>>>

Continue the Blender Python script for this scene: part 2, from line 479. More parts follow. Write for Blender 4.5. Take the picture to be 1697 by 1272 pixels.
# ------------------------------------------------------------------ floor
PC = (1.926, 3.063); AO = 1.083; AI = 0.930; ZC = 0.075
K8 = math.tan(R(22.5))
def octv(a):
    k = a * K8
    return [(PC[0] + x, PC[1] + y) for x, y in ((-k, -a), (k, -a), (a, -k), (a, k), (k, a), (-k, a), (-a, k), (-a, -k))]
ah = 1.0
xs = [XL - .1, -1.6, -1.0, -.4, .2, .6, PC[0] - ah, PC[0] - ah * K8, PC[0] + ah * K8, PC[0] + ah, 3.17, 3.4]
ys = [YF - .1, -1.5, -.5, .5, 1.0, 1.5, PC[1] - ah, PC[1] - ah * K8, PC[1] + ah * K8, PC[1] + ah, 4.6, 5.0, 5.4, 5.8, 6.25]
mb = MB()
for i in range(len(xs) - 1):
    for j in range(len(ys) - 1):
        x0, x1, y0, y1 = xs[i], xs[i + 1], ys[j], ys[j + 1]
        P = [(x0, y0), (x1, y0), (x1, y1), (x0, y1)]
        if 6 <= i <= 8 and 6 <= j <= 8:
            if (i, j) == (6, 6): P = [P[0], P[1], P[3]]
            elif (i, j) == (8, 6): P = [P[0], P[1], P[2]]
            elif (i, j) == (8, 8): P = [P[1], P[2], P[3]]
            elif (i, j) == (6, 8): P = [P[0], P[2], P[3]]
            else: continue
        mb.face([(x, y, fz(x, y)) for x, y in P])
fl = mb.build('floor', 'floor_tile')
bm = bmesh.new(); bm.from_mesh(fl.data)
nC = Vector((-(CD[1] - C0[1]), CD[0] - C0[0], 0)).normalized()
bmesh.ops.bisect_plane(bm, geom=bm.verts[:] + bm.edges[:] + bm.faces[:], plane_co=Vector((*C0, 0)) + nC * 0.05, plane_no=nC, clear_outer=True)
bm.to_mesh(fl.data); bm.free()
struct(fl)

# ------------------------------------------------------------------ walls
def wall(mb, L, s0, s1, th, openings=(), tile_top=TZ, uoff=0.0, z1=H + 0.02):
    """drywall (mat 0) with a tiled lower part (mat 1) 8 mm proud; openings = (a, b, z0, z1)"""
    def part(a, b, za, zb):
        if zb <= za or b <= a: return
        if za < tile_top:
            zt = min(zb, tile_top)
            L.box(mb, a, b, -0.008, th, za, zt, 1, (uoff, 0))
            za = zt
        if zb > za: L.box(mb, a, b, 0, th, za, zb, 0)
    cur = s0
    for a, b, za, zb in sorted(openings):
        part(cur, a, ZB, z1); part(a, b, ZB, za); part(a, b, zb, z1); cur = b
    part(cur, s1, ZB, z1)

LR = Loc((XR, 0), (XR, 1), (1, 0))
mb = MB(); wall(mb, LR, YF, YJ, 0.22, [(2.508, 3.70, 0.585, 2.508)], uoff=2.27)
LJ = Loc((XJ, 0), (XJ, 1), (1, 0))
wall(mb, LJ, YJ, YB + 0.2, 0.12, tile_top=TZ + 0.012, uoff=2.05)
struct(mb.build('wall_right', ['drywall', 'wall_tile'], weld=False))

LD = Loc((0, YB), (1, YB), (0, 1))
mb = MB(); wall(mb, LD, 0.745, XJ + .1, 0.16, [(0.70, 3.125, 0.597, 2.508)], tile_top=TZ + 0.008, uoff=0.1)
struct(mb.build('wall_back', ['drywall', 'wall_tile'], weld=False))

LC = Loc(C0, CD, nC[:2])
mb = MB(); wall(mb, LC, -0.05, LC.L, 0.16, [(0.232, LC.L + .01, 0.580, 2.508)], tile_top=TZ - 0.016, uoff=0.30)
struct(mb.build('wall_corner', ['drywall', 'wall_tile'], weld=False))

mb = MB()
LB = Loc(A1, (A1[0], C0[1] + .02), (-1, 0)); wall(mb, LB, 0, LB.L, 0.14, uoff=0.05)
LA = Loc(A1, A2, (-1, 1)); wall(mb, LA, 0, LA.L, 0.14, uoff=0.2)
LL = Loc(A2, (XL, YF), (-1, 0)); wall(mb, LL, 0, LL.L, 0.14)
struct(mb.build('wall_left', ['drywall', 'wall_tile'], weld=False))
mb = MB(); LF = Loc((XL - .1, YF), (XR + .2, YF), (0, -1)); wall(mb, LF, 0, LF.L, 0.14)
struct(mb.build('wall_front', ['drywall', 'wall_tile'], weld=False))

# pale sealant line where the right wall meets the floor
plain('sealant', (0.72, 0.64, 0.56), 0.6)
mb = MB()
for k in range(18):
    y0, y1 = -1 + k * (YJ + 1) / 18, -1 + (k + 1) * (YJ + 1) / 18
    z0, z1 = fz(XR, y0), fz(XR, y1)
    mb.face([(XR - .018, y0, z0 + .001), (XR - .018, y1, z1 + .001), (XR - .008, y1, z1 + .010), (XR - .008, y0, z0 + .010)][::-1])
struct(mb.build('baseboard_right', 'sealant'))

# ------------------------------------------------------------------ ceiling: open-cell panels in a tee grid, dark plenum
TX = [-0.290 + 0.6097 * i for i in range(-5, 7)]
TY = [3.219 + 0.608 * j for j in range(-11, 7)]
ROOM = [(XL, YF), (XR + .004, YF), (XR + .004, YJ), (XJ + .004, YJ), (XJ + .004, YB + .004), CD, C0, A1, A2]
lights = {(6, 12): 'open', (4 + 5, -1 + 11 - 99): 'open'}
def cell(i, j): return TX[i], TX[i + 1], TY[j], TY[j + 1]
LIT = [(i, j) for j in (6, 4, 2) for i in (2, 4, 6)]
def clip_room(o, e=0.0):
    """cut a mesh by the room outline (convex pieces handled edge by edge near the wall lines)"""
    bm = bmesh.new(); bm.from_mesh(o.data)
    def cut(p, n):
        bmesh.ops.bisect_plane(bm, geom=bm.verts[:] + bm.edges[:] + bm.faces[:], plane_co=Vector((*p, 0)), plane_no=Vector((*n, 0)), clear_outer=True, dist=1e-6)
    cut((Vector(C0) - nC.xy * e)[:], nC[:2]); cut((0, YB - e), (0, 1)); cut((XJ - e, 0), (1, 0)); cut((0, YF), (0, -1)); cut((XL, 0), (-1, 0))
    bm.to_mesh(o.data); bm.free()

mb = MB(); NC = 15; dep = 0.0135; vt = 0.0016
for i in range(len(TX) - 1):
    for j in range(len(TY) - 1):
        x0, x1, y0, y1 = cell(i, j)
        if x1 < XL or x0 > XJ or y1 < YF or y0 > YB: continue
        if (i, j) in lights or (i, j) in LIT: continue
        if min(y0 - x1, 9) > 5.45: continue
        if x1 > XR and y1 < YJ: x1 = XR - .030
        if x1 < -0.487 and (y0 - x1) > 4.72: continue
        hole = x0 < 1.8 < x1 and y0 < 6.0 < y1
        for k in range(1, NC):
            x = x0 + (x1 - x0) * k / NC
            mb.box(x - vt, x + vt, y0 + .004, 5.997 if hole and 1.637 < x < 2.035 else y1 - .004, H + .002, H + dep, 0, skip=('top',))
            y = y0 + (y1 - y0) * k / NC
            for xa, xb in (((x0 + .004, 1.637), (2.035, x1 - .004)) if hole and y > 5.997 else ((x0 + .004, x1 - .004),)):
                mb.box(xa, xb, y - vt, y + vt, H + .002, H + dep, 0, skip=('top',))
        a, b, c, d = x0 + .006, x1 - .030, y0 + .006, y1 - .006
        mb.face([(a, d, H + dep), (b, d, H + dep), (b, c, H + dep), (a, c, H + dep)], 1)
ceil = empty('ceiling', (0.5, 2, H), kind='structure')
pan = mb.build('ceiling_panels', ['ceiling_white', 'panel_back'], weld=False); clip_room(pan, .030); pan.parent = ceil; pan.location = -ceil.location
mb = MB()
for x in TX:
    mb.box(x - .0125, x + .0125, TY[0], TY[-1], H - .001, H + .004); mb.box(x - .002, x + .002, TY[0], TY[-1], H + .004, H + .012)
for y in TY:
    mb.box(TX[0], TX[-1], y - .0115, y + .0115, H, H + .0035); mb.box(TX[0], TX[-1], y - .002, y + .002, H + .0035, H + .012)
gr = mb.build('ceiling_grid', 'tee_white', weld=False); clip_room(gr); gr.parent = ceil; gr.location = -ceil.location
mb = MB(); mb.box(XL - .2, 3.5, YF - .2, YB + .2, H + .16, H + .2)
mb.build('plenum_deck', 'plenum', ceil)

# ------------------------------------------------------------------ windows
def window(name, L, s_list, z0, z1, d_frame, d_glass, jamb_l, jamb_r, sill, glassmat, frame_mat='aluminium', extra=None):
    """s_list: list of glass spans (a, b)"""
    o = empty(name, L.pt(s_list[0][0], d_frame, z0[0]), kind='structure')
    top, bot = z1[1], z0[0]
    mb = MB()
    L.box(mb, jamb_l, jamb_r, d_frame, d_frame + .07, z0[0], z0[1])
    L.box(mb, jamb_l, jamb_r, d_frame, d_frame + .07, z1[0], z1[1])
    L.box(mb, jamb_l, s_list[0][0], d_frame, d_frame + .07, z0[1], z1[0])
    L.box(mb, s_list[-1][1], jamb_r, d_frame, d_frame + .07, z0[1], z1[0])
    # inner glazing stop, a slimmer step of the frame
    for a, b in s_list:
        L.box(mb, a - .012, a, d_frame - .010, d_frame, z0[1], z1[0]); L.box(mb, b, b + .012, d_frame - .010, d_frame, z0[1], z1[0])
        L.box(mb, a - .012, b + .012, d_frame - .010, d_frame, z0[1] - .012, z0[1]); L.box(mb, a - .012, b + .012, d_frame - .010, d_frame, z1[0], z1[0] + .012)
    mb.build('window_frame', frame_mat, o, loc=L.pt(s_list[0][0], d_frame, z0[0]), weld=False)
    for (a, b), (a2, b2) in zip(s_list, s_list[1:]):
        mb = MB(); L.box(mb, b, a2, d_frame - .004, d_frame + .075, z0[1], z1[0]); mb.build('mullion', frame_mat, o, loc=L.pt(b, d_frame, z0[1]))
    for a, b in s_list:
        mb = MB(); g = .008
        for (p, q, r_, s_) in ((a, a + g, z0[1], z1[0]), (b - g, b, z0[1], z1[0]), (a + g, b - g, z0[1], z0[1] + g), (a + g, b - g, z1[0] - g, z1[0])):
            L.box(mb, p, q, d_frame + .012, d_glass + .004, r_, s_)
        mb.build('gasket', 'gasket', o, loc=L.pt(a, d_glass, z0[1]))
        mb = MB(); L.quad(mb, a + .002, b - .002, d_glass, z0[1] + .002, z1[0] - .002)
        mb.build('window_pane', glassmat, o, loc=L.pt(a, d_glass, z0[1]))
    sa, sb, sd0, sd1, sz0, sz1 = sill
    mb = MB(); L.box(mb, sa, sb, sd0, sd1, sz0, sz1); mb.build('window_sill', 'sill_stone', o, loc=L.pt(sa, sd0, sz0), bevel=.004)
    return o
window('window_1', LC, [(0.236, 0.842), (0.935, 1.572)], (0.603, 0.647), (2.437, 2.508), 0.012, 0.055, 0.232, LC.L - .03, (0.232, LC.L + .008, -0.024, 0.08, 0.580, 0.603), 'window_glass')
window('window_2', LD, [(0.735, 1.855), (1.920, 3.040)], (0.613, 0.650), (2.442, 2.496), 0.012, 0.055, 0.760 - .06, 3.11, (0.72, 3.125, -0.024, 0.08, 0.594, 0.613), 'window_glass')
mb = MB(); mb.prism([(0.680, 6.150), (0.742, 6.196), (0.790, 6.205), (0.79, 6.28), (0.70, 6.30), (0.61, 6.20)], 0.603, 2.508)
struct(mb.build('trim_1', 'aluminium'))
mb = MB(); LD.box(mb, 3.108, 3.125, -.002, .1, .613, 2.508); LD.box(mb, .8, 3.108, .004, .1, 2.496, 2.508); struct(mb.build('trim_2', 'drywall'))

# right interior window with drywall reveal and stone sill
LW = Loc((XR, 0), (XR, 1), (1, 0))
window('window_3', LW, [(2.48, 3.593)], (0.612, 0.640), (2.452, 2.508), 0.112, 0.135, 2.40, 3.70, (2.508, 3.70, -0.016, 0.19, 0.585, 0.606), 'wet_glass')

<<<

• YOUR INSTRUCTIONS:
How many lines in the listing contain "part"? Answer with the number alone.

• FINAL ANSWER:
5